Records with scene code

# # # # # # #

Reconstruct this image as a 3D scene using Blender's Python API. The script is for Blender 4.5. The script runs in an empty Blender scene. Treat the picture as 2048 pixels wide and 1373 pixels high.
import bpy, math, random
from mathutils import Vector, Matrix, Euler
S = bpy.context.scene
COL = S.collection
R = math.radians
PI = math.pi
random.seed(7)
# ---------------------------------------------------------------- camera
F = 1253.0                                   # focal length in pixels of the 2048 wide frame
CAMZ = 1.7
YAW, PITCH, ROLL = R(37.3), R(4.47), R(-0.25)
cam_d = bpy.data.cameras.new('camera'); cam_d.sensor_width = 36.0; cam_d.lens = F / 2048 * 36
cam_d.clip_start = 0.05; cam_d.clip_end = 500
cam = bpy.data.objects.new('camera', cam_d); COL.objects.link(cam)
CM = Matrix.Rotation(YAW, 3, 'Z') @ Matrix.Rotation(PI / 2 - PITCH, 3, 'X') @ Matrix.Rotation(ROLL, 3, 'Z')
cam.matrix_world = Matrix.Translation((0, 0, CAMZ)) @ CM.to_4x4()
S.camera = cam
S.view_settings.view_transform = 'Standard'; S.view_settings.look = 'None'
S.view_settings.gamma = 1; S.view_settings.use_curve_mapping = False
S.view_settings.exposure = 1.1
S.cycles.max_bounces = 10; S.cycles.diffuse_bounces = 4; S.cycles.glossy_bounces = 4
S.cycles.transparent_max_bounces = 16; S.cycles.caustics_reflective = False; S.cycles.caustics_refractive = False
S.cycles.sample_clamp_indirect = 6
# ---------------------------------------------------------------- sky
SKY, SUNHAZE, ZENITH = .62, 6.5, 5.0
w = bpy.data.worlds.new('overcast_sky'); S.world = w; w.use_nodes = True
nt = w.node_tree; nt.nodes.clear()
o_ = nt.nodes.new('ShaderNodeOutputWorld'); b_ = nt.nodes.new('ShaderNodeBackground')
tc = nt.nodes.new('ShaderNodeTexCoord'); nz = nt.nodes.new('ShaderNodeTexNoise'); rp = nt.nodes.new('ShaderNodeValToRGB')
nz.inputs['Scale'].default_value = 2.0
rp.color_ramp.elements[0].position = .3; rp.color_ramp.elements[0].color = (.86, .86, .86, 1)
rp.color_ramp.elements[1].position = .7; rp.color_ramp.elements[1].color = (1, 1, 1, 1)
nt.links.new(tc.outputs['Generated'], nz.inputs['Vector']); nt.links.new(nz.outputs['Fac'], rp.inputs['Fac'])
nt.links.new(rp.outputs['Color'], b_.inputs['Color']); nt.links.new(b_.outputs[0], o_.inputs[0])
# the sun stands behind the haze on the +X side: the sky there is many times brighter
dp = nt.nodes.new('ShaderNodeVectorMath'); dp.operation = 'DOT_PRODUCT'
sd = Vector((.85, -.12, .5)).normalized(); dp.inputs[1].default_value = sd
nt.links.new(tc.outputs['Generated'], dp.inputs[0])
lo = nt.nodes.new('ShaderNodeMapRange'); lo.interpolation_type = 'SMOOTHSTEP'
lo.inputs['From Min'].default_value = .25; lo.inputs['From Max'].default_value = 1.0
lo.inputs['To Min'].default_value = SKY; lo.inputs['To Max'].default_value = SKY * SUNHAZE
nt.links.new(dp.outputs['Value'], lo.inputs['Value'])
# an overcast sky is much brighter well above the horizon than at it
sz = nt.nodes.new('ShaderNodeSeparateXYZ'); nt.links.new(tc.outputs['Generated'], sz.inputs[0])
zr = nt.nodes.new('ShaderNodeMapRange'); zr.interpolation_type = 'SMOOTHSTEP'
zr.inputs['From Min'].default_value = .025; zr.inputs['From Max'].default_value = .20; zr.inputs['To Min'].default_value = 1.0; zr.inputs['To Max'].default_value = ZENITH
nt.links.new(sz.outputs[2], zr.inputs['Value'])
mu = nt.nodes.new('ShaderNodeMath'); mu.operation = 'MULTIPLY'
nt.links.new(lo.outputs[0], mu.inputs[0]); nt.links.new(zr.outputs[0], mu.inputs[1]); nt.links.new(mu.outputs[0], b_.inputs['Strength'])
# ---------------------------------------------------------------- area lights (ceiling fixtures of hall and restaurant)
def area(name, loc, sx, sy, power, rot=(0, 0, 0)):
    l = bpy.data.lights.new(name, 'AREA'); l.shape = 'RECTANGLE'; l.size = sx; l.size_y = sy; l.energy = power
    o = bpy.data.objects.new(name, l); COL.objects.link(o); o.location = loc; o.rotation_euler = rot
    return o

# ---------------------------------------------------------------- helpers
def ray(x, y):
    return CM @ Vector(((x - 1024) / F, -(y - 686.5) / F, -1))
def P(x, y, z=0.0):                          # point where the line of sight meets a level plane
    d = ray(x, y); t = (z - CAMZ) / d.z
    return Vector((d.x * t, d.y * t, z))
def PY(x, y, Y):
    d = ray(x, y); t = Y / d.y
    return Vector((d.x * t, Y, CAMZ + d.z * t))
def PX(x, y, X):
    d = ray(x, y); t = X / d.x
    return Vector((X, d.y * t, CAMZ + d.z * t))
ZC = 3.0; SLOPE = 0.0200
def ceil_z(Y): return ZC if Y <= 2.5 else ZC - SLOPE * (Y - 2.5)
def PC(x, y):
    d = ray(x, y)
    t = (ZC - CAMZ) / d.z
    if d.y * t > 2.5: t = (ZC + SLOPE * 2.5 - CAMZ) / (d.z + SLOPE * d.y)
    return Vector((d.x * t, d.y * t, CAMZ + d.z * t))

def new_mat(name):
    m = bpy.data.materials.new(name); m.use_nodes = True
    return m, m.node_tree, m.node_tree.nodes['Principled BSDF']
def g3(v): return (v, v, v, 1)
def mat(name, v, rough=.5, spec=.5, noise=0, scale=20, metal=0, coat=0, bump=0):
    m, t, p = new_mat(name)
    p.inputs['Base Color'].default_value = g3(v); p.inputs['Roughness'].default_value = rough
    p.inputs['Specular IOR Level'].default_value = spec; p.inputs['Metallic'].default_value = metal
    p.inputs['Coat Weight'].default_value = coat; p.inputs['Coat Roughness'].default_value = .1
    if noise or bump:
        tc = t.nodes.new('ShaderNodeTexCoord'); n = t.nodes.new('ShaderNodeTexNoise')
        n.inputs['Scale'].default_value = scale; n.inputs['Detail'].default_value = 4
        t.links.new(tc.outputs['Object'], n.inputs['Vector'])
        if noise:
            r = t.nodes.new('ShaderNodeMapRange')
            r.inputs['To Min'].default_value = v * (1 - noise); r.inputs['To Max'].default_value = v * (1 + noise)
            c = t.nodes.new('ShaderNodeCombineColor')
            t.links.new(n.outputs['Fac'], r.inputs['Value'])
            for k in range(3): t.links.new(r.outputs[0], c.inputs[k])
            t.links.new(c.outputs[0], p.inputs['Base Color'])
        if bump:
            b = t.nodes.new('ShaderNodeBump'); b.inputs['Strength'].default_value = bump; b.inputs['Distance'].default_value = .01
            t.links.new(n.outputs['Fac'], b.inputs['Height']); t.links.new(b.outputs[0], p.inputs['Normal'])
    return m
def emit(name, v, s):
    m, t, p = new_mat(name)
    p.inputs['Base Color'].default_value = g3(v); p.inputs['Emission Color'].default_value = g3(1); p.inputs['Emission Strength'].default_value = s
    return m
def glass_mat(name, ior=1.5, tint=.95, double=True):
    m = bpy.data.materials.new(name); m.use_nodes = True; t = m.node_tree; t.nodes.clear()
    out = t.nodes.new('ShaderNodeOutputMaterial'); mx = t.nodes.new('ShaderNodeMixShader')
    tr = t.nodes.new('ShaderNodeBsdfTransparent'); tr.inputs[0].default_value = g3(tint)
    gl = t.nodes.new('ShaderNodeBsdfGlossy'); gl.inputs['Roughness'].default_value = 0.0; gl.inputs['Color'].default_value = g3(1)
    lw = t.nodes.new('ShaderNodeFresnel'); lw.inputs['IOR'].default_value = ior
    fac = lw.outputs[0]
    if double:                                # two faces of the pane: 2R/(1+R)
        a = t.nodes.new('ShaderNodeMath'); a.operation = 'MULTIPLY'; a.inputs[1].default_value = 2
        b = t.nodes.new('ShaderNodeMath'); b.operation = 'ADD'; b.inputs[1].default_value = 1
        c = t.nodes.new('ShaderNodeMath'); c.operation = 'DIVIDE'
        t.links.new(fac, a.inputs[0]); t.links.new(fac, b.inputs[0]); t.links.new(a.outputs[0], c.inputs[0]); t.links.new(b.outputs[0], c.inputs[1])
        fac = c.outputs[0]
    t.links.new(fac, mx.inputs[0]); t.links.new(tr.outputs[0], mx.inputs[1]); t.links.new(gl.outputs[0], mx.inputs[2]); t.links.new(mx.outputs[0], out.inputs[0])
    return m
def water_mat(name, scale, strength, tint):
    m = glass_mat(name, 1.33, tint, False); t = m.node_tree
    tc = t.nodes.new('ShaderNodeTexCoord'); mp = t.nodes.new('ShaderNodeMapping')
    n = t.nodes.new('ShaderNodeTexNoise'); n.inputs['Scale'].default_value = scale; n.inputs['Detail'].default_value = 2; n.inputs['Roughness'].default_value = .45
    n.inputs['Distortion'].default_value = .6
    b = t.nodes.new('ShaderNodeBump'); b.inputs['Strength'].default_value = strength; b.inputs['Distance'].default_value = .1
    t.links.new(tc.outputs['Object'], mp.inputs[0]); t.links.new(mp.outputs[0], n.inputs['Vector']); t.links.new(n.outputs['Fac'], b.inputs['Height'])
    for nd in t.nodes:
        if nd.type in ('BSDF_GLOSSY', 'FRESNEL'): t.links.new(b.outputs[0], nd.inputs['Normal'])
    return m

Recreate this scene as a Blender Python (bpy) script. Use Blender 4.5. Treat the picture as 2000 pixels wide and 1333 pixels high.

# # # # # # #

WRITTEN EXERCISE: Copy all lines from the entries that contain the word "Python".

EXERCISE RESULT:
Reconstruct this image as a 3D scene using Blender's Python API. The script is for Blender 4.5. The script runs in an empty Blender scene. Treat the picture as 2048 pixels wide and 1373 pixels high.
Recreate this scene as a Blender Python (bpy) script. Use Blender 4.5. Treat the picture as 2000 pixels wide and 1333 pixels high.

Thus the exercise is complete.